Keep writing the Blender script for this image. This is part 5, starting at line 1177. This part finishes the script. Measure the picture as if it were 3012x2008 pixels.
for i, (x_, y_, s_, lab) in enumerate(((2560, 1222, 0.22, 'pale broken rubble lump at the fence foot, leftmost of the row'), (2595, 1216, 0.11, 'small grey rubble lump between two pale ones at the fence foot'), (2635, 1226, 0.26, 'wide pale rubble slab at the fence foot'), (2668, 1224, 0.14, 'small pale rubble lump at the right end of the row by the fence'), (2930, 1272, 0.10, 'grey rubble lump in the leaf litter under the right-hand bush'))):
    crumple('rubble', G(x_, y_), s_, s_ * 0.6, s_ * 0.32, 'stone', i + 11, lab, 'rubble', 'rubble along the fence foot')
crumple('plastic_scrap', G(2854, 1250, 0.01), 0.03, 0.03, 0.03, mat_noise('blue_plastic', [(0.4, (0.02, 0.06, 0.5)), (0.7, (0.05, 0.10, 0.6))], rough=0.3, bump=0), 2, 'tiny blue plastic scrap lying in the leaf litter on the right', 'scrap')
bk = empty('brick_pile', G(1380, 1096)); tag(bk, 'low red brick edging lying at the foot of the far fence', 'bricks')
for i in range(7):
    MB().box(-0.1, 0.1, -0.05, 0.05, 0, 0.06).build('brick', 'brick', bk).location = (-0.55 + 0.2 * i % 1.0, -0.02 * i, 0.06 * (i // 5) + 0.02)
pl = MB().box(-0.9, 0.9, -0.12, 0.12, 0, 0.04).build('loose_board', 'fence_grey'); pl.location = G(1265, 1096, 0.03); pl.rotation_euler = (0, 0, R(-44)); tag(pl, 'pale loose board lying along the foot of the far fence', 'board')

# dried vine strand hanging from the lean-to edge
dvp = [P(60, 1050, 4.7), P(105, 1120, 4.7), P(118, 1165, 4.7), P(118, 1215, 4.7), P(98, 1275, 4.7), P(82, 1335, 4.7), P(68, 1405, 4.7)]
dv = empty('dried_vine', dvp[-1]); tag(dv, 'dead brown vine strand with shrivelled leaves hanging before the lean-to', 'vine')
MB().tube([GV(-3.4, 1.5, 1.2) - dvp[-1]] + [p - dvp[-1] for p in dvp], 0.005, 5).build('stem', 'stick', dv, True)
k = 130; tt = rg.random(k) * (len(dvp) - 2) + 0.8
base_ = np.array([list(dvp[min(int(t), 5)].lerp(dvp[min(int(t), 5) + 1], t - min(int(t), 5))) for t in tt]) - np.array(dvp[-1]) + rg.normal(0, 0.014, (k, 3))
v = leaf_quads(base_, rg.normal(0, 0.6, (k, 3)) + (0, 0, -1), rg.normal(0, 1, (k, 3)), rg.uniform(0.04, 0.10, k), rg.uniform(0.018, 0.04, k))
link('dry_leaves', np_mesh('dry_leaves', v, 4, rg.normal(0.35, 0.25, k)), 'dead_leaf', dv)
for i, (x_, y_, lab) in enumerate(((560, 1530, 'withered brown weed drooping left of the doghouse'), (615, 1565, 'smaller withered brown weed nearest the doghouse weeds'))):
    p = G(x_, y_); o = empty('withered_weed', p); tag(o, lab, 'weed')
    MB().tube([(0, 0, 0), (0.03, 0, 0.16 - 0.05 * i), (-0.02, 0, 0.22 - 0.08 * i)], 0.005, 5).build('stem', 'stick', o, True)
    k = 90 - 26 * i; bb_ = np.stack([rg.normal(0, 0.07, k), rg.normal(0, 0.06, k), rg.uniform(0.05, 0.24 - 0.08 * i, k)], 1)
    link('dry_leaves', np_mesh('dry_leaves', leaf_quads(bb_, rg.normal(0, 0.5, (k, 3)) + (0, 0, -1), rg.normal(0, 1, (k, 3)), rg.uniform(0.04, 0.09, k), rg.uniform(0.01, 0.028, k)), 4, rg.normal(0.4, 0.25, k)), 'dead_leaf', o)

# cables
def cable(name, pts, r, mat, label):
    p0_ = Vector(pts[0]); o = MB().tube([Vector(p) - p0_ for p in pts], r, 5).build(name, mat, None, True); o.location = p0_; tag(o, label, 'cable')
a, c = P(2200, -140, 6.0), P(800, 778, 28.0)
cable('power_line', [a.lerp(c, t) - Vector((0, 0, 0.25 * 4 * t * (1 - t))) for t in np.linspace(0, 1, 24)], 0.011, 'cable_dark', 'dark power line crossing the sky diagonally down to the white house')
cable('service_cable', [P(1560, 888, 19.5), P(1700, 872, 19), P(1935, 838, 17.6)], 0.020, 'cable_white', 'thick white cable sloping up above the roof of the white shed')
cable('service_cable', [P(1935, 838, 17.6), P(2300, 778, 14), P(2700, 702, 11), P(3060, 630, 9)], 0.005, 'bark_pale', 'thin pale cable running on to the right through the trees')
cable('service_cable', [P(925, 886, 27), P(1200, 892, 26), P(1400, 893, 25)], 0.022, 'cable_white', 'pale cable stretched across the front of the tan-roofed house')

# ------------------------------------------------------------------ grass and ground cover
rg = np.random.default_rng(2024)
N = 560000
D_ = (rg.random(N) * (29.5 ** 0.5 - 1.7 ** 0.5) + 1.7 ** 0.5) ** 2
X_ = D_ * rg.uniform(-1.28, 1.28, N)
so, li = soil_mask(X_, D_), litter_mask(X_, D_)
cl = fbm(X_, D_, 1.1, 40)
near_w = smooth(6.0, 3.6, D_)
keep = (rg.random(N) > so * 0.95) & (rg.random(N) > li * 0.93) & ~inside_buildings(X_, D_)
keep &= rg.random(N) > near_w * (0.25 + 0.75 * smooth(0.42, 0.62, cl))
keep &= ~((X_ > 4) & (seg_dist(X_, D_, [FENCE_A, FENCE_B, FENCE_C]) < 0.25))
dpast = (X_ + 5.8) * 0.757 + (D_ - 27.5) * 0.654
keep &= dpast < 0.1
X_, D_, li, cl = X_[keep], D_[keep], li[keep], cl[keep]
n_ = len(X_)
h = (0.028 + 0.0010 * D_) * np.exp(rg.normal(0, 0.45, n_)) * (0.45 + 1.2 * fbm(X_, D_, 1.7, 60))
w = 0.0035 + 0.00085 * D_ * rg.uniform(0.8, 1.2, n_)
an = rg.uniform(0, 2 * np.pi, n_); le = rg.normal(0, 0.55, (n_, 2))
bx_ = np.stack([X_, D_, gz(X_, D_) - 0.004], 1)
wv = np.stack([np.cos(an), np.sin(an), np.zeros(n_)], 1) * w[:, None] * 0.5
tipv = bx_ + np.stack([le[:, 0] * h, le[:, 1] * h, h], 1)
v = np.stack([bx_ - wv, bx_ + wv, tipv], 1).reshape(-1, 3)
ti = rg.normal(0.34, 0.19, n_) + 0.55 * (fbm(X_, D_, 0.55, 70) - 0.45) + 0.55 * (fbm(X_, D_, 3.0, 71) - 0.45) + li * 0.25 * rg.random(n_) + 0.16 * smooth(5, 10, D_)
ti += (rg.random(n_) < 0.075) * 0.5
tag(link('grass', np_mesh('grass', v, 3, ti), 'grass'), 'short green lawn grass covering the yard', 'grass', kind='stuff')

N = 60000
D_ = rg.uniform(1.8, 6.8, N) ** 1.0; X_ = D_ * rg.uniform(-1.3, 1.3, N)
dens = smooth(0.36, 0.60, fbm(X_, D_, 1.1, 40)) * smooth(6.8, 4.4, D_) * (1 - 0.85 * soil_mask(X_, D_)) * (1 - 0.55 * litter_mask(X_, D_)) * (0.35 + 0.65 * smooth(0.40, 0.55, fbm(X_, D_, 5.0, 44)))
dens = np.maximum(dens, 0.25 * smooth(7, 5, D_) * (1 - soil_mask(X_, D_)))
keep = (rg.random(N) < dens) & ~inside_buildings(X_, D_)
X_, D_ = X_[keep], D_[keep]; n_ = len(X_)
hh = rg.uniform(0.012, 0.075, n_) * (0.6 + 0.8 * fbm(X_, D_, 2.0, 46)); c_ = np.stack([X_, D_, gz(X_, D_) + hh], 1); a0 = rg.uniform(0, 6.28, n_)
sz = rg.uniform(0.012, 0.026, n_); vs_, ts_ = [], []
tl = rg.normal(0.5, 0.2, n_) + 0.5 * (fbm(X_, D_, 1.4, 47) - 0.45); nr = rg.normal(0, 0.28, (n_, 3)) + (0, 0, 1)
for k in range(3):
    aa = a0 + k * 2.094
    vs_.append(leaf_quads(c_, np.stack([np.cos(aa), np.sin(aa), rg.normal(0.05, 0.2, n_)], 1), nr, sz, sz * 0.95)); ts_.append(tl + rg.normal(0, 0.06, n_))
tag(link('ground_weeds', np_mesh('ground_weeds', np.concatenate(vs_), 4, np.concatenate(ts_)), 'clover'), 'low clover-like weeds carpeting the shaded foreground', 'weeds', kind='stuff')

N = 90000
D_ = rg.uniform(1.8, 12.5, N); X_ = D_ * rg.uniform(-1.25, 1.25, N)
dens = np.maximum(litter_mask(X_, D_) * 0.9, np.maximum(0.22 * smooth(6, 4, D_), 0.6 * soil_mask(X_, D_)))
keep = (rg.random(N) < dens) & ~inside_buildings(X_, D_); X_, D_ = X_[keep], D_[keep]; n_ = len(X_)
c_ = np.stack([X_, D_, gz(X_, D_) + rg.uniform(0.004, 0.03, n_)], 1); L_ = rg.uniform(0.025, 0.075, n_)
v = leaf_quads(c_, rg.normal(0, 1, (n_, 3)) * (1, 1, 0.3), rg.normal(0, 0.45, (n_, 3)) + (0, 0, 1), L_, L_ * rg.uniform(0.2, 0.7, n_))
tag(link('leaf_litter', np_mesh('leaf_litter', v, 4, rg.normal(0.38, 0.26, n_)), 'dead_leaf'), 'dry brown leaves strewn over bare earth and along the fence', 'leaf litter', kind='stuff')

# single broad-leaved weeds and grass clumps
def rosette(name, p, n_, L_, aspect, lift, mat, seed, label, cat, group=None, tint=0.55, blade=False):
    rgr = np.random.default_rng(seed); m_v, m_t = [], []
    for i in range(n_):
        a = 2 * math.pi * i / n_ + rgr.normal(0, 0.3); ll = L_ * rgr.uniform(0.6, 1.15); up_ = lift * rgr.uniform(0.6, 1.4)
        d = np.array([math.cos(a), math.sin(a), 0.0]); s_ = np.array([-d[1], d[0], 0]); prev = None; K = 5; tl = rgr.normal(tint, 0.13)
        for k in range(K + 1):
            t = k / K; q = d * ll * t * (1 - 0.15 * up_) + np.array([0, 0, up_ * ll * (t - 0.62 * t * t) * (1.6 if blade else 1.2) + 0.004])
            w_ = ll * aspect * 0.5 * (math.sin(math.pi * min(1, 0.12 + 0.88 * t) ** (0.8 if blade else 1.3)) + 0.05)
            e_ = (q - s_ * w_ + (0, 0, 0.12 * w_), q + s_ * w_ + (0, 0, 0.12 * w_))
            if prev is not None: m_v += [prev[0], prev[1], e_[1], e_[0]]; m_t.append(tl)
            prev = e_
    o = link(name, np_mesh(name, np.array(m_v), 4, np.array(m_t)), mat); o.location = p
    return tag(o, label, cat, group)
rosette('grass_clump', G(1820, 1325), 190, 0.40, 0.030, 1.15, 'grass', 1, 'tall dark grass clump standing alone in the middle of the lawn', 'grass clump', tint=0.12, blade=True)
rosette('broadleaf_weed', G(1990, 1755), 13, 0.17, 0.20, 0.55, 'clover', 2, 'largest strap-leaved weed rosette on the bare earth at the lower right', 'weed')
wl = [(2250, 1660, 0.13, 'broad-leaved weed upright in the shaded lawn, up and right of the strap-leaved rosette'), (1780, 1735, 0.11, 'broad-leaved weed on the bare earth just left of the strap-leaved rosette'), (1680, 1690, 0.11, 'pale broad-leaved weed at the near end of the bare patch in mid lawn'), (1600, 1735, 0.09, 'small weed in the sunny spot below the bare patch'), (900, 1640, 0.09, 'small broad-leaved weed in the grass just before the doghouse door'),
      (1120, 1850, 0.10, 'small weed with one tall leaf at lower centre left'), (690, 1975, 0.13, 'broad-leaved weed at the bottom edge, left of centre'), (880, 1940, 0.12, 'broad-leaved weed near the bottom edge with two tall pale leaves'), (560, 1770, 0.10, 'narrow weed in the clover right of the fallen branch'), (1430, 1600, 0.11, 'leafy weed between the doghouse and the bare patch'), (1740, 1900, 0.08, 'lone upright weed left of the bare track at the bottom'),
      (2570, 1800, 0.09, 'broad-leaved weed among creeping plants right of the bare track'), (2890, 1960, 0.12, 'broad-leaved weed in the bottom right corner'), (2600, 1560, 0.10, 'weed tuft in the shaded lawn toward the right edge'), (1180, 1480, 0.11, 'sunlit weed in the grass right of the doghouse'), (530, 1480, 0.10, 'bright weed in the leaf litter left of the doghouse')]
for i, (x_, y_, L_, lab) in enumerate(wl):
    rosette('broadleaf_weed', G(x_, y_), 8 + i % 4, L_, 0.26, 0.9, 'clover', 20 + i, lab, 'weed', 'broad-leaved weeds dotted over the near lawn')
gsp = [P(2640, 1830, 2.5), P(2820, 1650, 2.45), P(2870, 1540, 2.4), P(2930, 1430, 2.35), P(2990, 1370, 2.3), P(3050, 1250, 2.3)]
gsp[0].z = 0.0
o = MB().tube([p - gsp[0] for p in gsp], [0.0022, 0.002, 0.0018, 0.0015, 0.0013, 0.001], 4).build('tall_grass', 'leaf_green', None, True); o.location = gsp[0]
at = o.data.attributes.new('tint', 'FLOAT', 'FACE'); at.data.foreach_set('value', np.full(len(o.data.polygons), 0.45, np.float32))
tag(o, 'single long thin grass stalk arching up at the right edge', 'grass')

----------------------------------------

» PROBLEM REQUIREMENTS
Please print exactly what appears from the first line of the data through the line with "far fence', 'board')", including both of those lines and nothing past them.

» RESPONSE BELOW
Keep writing the Blender script for this image. This is part 5, starting at line 1177. This part finishes the script. Measure the picture as if it were 3012x2008 pixels.
for i, (x_, y_, s_, lab) in enumerate(((2560, 1222, 0.22, 'pale broken rubble lump at the fence foot, leftmost of the row'), (2595, 1216, 0.11, 'small grey rubble lump between two pale ones at the fence foot'), (2635, 1226, 0.26, 'wide pale rubble slab at the fence foot'), (2668, 1224, 0.14, 'small pale rubble lump at the right end of the row by the fence'), (2930, 1272, 0.10, 'grey rubble lump in the leaf litter under the right-hand bush'))):
    crumple('rubble', G(x_, y_), s_, s_ * 0.6, s_ * 0.32, 'stone', i + 11, lab, 'rubble', 'rubble along the fence foot')
crumple('plastic_scrap', G(2854, 1250, 0.01), 0.03, 0.03, 0.03, mat_noise('blue_plastic', [(0.4, (0.02, 0.06, 0.5)), (0.7, (0.05, 0.10, 0.6))], rough=0.3, bump=0), 2, 'tiny blue plastic scrap lying in the leaf litter on the right', 'scrap')
bk = empty('brick_pile', G(1380, 1096)); tag(bk, 'low red brick edging lying at the foot of the far fence', 'bricks')
for i in range(7):
    MB().box(-0.1, 0.1, -0.05, 0.05, 0, 0.06).build('brick', 'brick', bk).location = (-0.55 + 0.2 * i % 1.0, -0.02 * i, 0.06 * (i // 5) + 0.02)
pl = MB().box(-0.9, 0.9, -0.12, 0.12, 0, 0.04).build('loose_board', 'fence_grey'); pl.location = G(1265, 1096, 0.03); pl.rotation_euler = (0, 0, R(-44)); tag(pl, 'pale loose board lying along the foot of the far fence', 'board')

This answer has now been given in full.